Today Indiana residents can go to the State Department of Education website and learn which schools in their community have earned As, Bs, Cs, Ds and Fs from the state. In the future, will we be able to find out which teachers are rated as highly effective, effective, improvement needed and ineffective?
Probably, even though the state the law that prescribes a new system of teacher evaluation was supposed to prevent that from happening.
The law, Senate Enrolled Act 1, orders schools to adopt an evaluation system that rates all teachers by those four categories of effectiveness. It requires school districts to report aggregate data on their teachers’ ratings to the Department of Education once a year – i.e., how many are rated highly effective, how many are ineffective and so on. But those reports, the law says, may not include names or any other personally identifiable information regarding the teachers.
So we presumably won’t be able to get information about individual teachers from DOE officials, because they won’t have it. But can we get it from local school districts?
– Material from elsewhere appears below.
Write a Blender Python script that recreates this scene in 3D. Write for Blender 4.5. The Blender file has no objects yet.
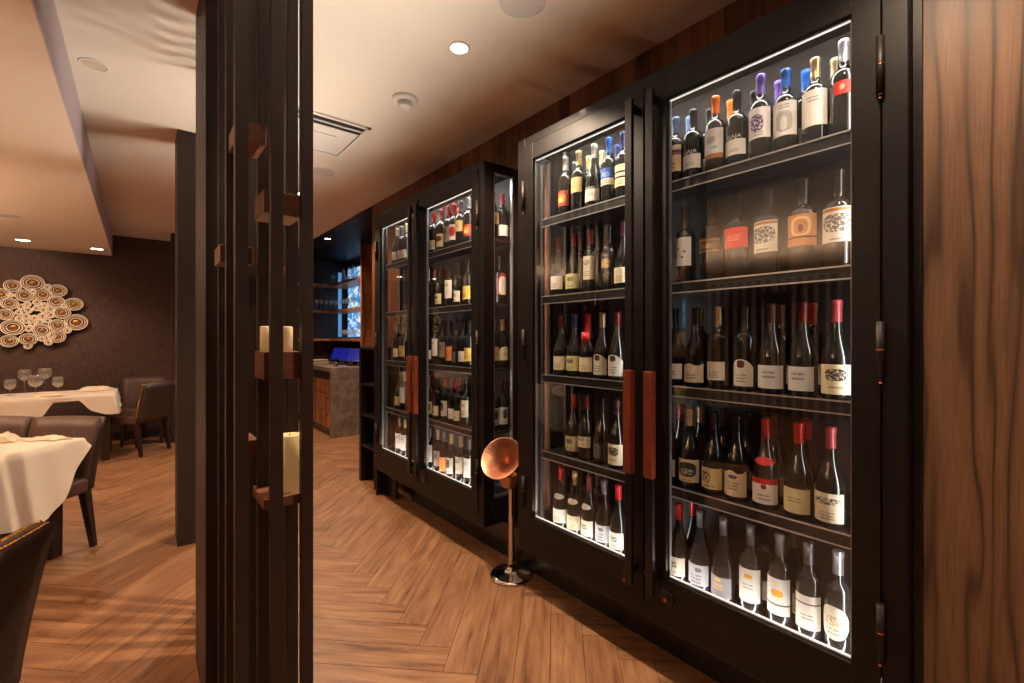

Maybe. If a school district has a list of teachers and their effectiveness ratings, it would be a public record. If we make a request under the Indiana Access to Public Records Act to inspect or copy the list, the district would arguably have to make it available. It wouldn’t appear to fall under any of the exceptions in Section 4 of the act, which lists types of records that don’t have to be made public.
School attorneys may dispute this. They could argue that evaluations won’t have to be disclosed because they are part of teachers’ personnel files. But even if they’re right, there are two ways in which some information about evaluations will become public.
First, SEA 1 specifies that teachers who are rated ineffective or improvement necessary may not receive any increase in pay. It’s well established that salaries for employees of public schools are public information. (Some newspapers make such data available online). Once the new law is in effect, we can compare any teacher’s salary for 2012-13 and 2013-14. If the teacher gets a raise, we know he or she was rated effective or highly effective. If not, we may surmise otherwise.
Second, SEA 1 says schools should avoid putting a student in a classroom taught by an ineffective teacher for two straight years. But if the school can’t avoid doing so – for example, the student had an ineffective teacher in third grade and the school has only one fourth-grade teacher, who is also ineffective – then the school must inform the student’s parents. There’s nothing to stop the parents from going public.
Interestingly, it’s not just teachers unions that think this is a bad idea. The National Council on Teacher Quality, in a lengthy report that largely praises Indiana and a few other states for their changes in teacher evaluation, calls this a “scarlet letter” approach and says it is bad policy.
“NCTQ thinks this does a tremendous disservice to the teaching profession,” the report says. “If a district has evidence that a teacher is ineffective, state policy should provide the means for the district to take the necessary steps to remove the individual from the classroom, not humiliate the teacher. Reporting on teacher effectiveness data by the state, district and school level is essential. But when it comes to accountability for ineffective teachers, sending a note home to let families know their child’s teacher is not so good is no solution at all.”